A section of Kisumu residents have today Wednesday, January 31, staged demonstrations in the city's Central Business District (CBD) over stall demolitions by the county government.
Marching with leaves and placards, the traders lit tyres on the roads, opposing the move by the county government manager, Abala Wanga.
This was after bulldozers commissioned by the county government brought down the traders' stalls.
Disrupting traffic along the major highways, the protestants called for immediate action after their daily source of income had been paralysed.
Some, in an act of defiance, opted to walk around in bath towels around their waist highlighting their frustrations with the recent developments in the city.
Marching in hundreds, the enraged traders blocked roads as they called for a new election in the county management leadership.

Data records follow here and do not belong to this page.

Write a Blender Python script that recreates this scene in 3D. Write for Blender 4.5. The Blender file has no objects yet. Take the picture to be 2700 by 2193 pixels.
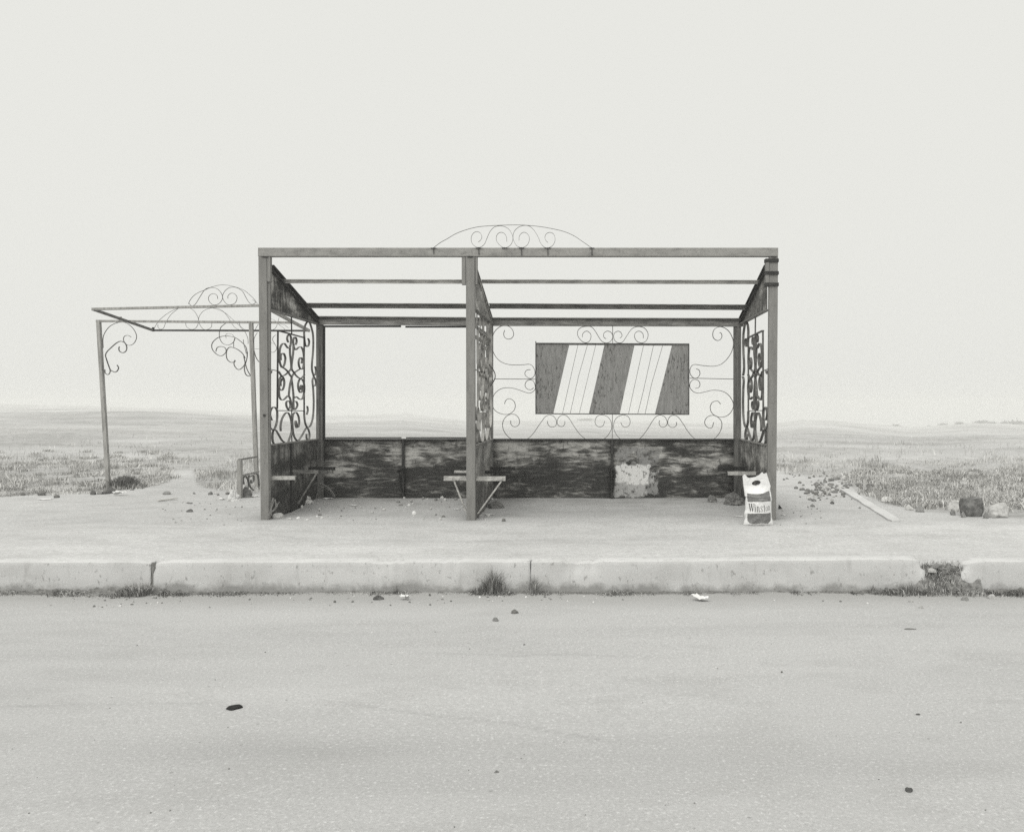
import bpy, math, random
import numpy as np
from mathutils import Vector

# ------------------------------------------------------------------ camera, sky, sun, exposure
scene = bpy.context.scene
COL = scene.collection
F = 2100.0; CX = 1555.0; CY = 1070.0; CAMZ = 1.05      # calibration in photograph pixels (2700 wide)
cam_d = bpy.data.cameras.new('camera'); cam = bpy.data.objects.new('camera', cam_d); COL.objects.link(cam)
cam.location = (0, 0, CAMZ); cam.rotation_euler = (math.radians(90), 0, 0)
cam_d.sensor_width = 36; cam_d.lens = 36 * F / 2700
cam_d.shift_x = -(CX - 1350) / 2700; cam_d.shift_y = (CY - 1096.5) / 2700
cam_d.clip_start = 0.05; cam_d.clip_end = 3000
scene.camera = cam

SUN_EL, SUN_AZ = 56, 200      # degrees; azimuth measured so the light comes from behind the camera
w = bpy.data.worlds.new('World'); scene.world = w; w.use_nodes = True
nt = w.node_tree; nt.nodes.clear()
out = nt.nodes.new('ShaderNodeOutputWorld'); bg = nt.nodes.new('ShaderNodeBackground')
sky = nt.nodes.new('ShaderNodeTexSky'); sky.sky_type = 'NISHITA'; sky.sun_disc = False
sky.sun_elevation = math.radians(SUN_EL); sky.sun_rotation = math.radians(180 - SUN_AZ + 180)
sky.dust_density = 8; sky.air_density = 1
bw = nt.nodes.new('ShaderNodeRGBToBW')                    # overcast: the blue is gone, only a hint of the gradient is left
mr = nt.nodes.new('ShaderNodeMath'); mr.operation = 'MULTIPLY_ADD'; mr.inputs[1].default_value = 0.03; mr.inputs[2].default_value = 3.96
tint = nt.nodes.new('ShaderNodeVectorMath'); tint.operation = 'SCALE'
tint.inputs[0].default_value = (1.0, 1.001, 0.952)
nt.links.new(sky.outputs[0], bw.inputs[0]); nt.links.new(bw.outputs[0], mr.inputs[0])
nt.links.new(mr.outputs[0], tint.inputs['Scale']); nt.links.new(tint.outputs[0], bg.inputs['Color'])
bg.inputs['Strength'].default_value = 0.10
nt.links.new(bg.outputs[0], out.inputs[0])
sd = bpy.data.lights.new('sun', 'SUN'); so = bpy.data.objects.new('sun', sd); COL.objects.link(so)
sd.energy = 1.5; sd.angle = math.radians(60); sd.color = (1.0, 0.995, 0.95)
a = math.radians(SUN_AZ); e = math.radians(SUN_EL)
sdir = Vector((math.sin(a) * math.cos(e), math.cos(a) * math.cos(e), math.sin(e)))   # towards the sun (south-ish = behind camera)
so.rotation_euler = sdir.to_track_quat('Z', 'Y').to_euler(); so.location = sdir * 50
scene.cycles.use_denoising = False; scene.cycles.volume_bounces = 4; scene.cycles.max_bounces = 10
vs = scene.view_settings; vs.view_transform = 'Standard'; vs.look = 'None'; vs.exposure = 1.0; vs.gamma = 1.0; vs.use_curve_mapping = False

R = random.Random(7)
rng = np.random.default_rng(11)

# ------------------------------------------------------------------ helpers
def P(px, py, Y): return Vector(((px - CX) * Y / F, Y, CAMZ - (py - CY) * Y / F))
def smooth(a, b, x):
    t = np.clip((x - a) / (b - a), 0, 1); return t * t * (3 - 2 * t)

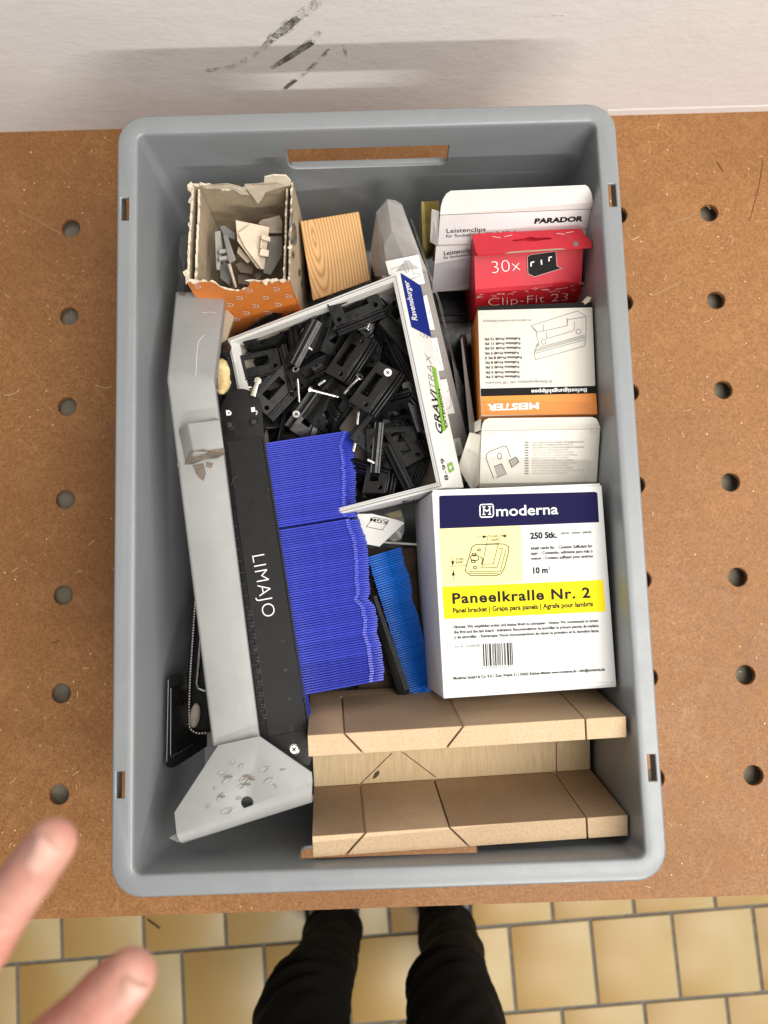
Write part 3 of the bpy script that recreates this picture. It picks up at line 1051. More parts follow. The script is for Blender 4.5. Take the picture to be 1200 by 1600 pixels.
rows_ = ['CLIPSYSTEM FÜR UNSICHTBARE LEISTENBEFESTIGUNG', 'CLIPSYSTEM FOR INVISIBLE SKIRTING FIXATION', 'CLIPSYSTÈME POUR LA FIXATION INVISIBLE DE PLINTHES', 'CLIPSYSTEEM VOOR ONZICHTBARE BEVESTIGING', 'CLIPSYSTEM TIL USYNLIG MONTERING AF LISTER',
         'CLIPSYSTEM FÖR OSYNLIG MONTERING', 'SYSTEMA DE CLIPS PARA FIJACIÓN INVISIBLE', 'SISTEMA DI CLIP PER FISSAGGIO INVISIBILE', 'SYSTEM KLIPSÓW DO MOCOWANIA LISTEW', 'KLIPSZRENDSZER A LÁTHATATLAN RÖGZÍTÉSHEZ', 'KLIPOVÝ SYSTÉM PRO NEVIDITELNÉ UPEVNĚNÍ', 'CLIP SISTEM ZA NEVIDNO PRITRDITEV LETEV', 'SISTEM KLIPOVA ZA NEVIDLJIVO']
for i, s in enumerate(rows_):
    yy = 1166 + i * 18.6
    text(wc, F, s, Z(604, yy), Z(870 + (110 if i in (0, 2, 11) else 30 * (i % 3)), yy - 4), 2.6, FAINT_INK if i > 2 else GREY_INK, res=1)
    lines(wc, F, [[Z(556, yy - 6), Z(578, yy - 6.5)]], 2.0, GREY_INK)
lines(wc, F, [[Z(304, 1084), Z(304, 1104), Z(340, 1106)], [Z(1028, 1068), Z(1028, 1084), Z(1070, 1085)]], 0.6, FAINT_INK, name='cut_line')

# --- red clip carton with hanging tab
rc = thing('red_clip_carton', 'crumpled red clip carton with euro-slot hanging tab folded forward', 'box', at(825, 430, .06))
a0, a1 = at(741, 400, .181), at(911, 389, .179)
b0, b1 = at(743, 459, .163), at(908.5, 444, .161)
c0, c1 = at(741, 492, .128), at(905, 476, .126)
dn = Vector((0.0, 0.030, -0.085))
up0, up1 = at(738.5, 372, .180), at(905, 361, .178)
# body as a loft along x with a rounded crease, slightly crumpled
rr = []
NX = 14
for k in range(NX + 1):
    t = k / NX
    L = lambda p, q: p.lerp(q, t)
    A_, B_, C_ = L(a0, a1), L(b0, b1), L(c0, c1)
    U_ = L(up0, up1)
    w_ = 0.0012 * math.sin(t * 9) * t
    mid = B_ * 0.72 + (A_ + C_) * 0.14 + Vector((0, 0, -0.002 + w_))
    q1 = B_.lerp(A_, 0.16) + Vector((0, 0, 0.0005 * math.sin(t * 17)))
    q2 = B_.lerp(C_, 0.16) + Vector((0, w_, 0))
    rr.append([U_, A_.lerp(U_, .3), A_, A_.lerp(B_, .5), q1, B_ + Vector((0, w_, w_ * .5)), q2, C_, C_ + Vector((0, 0.01, -0.05)), U_ + Vector((0, 0.012, -0.09))])
MB().rings(rr).build('carton', RED, rc, smooth=True, world=True)
F = frame(b0, b1, a0)
Fm = frame(a0.lerp(b0, .5), a1.lerp(b1, .5), a0)
text(rc, Fm, '30x', (769, 427), (813, 422), 19, WHITE_INK, bold=-0.024, res=5, z=0.0008)
F2 = frame(b0.lerp(c0, .5), b1.lerp(c1, .5), b0)
text(rc, F2, 'Clip-Fit 23', (763, 475.5), (886, 467), 12, WHITE_INK, bold=-0.022, res=5, z=0.0016)
Zr = lambda a, b: (640 + a / 3.75, 270 + b / 3.75)
panel(rc, Fm, [Zr(688, 490), Zr(710, 478), Zr(855, 458), Zr(862, 545), Zr(890, 558), Zr(730, 608), Zr(692, 590)], DARK_INK, 0.0009, 'clip_picture')
lines(rc, Fm, [[Zr(688, 490), Zr(710, 478), Zr(855, 458), Zr(862, 545), Zr(890, 558), Zr(730, 608), Zr(692, 590), Zr(688, 490)]], 0.7, PINK_INK, z=0.0011)
lines(rc, Fm, [[Zr(710, 545), Zr(710, 525), Zr(726, 520)], [Zr(770, 510), Zr(772, 535)], [Zr(815, 515), Zr(815, 495), Zr(830, 491)]], 2.0, WHITE_INK, z=0.0011)
# scuffed white creases
rs = random.Random(5)
cr_ = []
for k in range(26):
    x = rs.uniform(388, 1010)
    y = 712 - (x - 388) * 0.098 + rs.gauss(0, 6 if x < 800 else 20)
    l = rs.uniform(8, 42)
    cr_.append([Zr(x, y), Zr(x + l * .5, y - l * .05 + rs.uniform(-5, 5)), Zr(x + l, y - l * .11 + rs.uniform(-6, 6))])
lines(rc, F2, cr_, 0.9, WHITE_INK, z=0.0022, name='worn_crease')
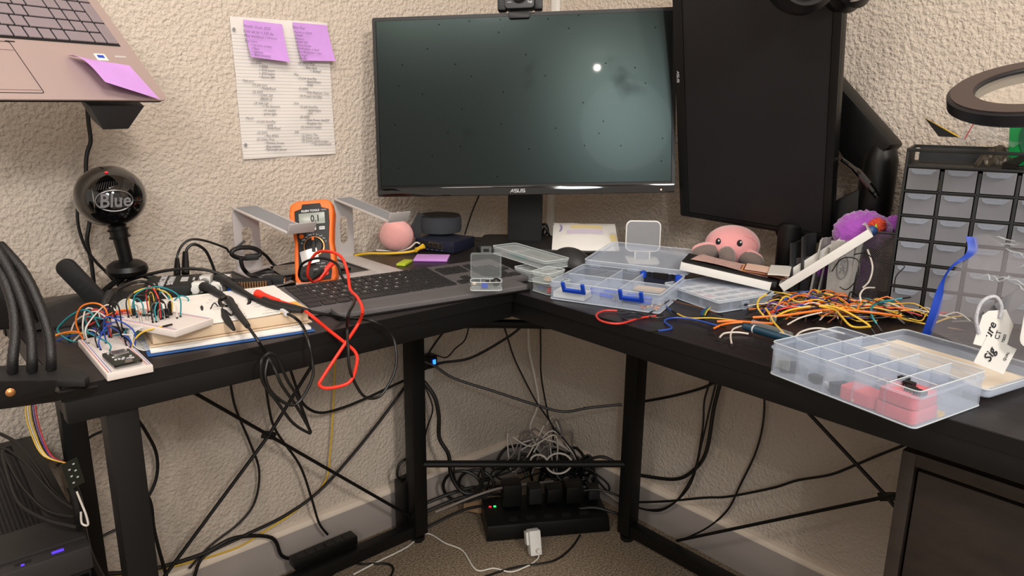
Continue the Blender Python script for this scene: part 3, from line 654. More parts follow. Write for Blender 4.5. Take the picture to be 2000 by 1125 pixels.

Responding to the issue, the county manager Abala Wanga, insisted that the demolitions were long overdue and were decided by the government decisions to set up a drainage system in the affected areas.
Abala also advocated for alternative ways to solve the protester's grievances rather than resorting to violence.
This demolition was carried out just a week after the mass took to the streets over recent developments within the city.
Kisumu traders alleged that the County government had set in motion plans to demolish a primary school in the CBD to set up restaurants and hotels.
"We will not agree to moving the bus park to Molem. We will not agree with the demolition of Nyamlori. A whole primary school in Kisumu (to be demolished) is where hotels are being built," the Kisumu Bus stage manager stated on Wednesday, January 24.
With this, they clarified that a petition was already drafted and it was yet to be presented to the Kisumu County National Assembly on a date they did not disclose.
And until their pleas are heard, the protesters have vowed not to pay taxes.